Arendt discovered what she called the “right to have rights” through painful personal experience. In 1933, she, along with other Jews, was forced to flee to Paris to escape rising anti-Semitism in Germany. Two years later the Nuremberg Laws formally enacted what she already knew to be the case: she and all other German Jews were no longer citizens of the Reich. Effectively they were stateless refugees.
After the Nazi invasion of France in 1940, Arendt applied in desperation for asylum at the US embassy in Marseilles. But the US State Department discouraged the issuance of visas to any of the thousands of people fleeing the Nazis, even directly targeted Jews such as Arendt. If it were not for an American diplomat who defied his government’s directives and helped Arendt secure illegal travel documents to the US, Arendt might not have survived the war. In 1951, after 18 years without an official nationality, she was naturalized as a US citizen.
That same year, Arendt published The Origins of Totalitarianism. In the book’s ninth chapter, she reflected on what her experience as a refugee had taught her about the ways in which individuals come to lose and gain rights. What especially struck her was that after being stripped of German citizenship, she was unable to enjoy the rights that were thought to be hers by virtue of being human.
Human rights had not gotten Arendt out of Europe. Her situation only improved when she was recognized as a refugee and potential citizen by another country. This reality led her to an important insight: being recognized as a member of a functioning political community—as opposed to merely being human—proves decisive for having rights.

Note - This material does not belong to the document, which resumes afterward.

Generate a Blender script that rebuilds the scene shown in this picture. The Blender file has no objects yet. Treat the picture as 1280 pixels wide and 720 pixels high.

Arendt’s insight flew in the face of the new orthodoxy in international politics, which had emerged just a few years earlier under the banner of “human rights.” According to the Universal Declaration of Human Rights, which appeared in 1948, human beings have fundamental rights simply by virtue of being human. To this day, human rights are said to be intrinsic to the very existence of human beings, regardless of nationality, gender, language, religion, ethnicity, or any other specific status. Since they are thought to be secured by the fact of humanity as such—and not bestowed by an earthly power—they cannot, or so the theory goes, be taken away by any earthly power. When all else is lost, human rights are what humans fall back on as a natural, inalienable birthright.
In the decades before World War II, Arendt knew that the notion of human rights had already been put to the test, and found wanting. The sudden emergence after World War I of two groups of people who lived in European countries, but were not citizens of any of them, made the failure of human rights all the more distressingly apparent.
“National minorities” in the new countries formed out of the dissolution of the large multiethnic empires at the end of the war—such as Slovaks in Czechoslovakia, a successor state to the Austro-Hungarian Empire—were, in principle, citizens of the country in which they lived. But as separate minorities within the dominant national culture, they could not depend on their government to guarantee them the standard legal protections routinely enjoyed by other citizens. Even worse was the situation of “stateless persons,” such as Arendt herself and countless others from Spain, Turkey, Hungary, and Germany. For they were neither functionally nor formally citizens of any country. They had been stripped of any citizenship they had possessed through governmental acts of mass denationalization.
It is at this point, when people are human in this most reductive sense, that human rights should have provided relief for these persons.